The Fourth Phase pays a little lip service to this idea at the end of the film, with a gratuitous scene of the gang riding back home in Jackson and a funny credit-roll blooper reel showing them all having fun. But the last, post-credit shot undermines all of that, which (again, without spoiling anything) shows that Rice has really learned nothing at all. He will continue to push to the tops of these mountains, for reasons he can barely begin to articulate, and he will continue to look death in the face and drag these fellow riders up there with him, riders who are all a little scared of him but at the same time sort of need him, because without Rice they’d all just be launching themselves off kickers in Park City and appearing on ESPN every couple years and getting wasted at house parties with those same old friends.
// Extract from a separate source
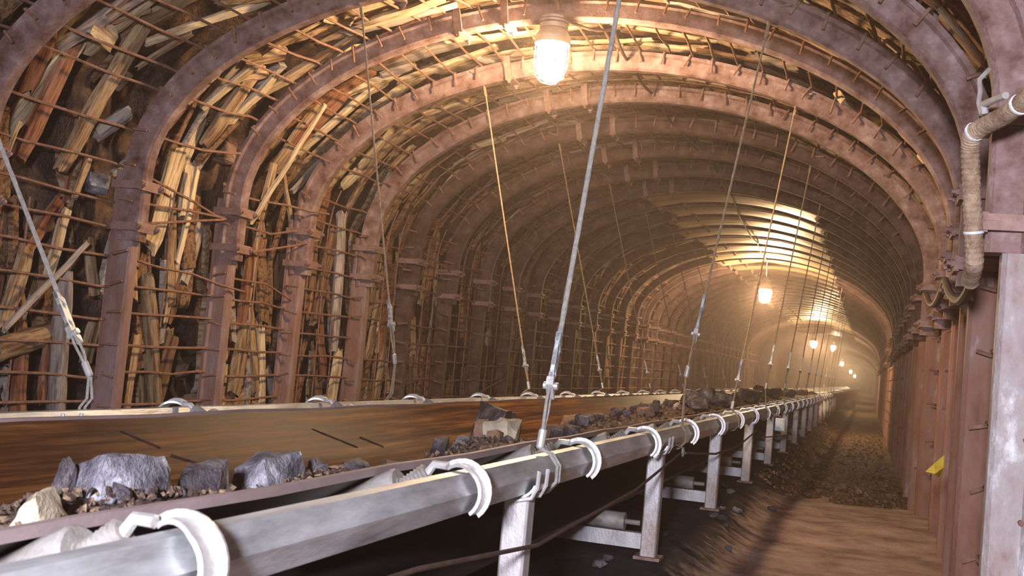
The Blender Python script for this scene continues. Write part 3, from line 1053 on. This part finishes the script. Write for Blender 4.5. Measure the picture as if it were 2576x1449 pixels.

This is the central idea at the heart of The Fourth Phase, a film that begins as something about water and by the end is about hubris and pride, about our collective need for extraordinary people who are willing to push us where we don’t want to go, and the psychic and physical costs that come with being a person like that. There is a scene toward the end of The Fourth Phase when, after missing out on their first attempt at “So Far Gone,” Rice and Jackson are helicoptered to the top of a craggy peak at a nearby range in Alaska. Landvik is gone. They have been waiting over a month for this moment, the chance to get back on the mountain, to hurl themselves into the abyss atop nothing but a plank of laminated fiberglass and wood. The helicopter dumps Jackson off in a drift of snow, and he sits in it, then stares up at the peaks above him, cut clean from the cold air, jagged spires of death that he will shortly try to conquer. Rice is about to throw himself down one of these spires, and then it will be Jackson’s turn to follow him, to find his own peak, and to try something no man has ever tried before. “I’m scared,” Jackson says. “Finally.”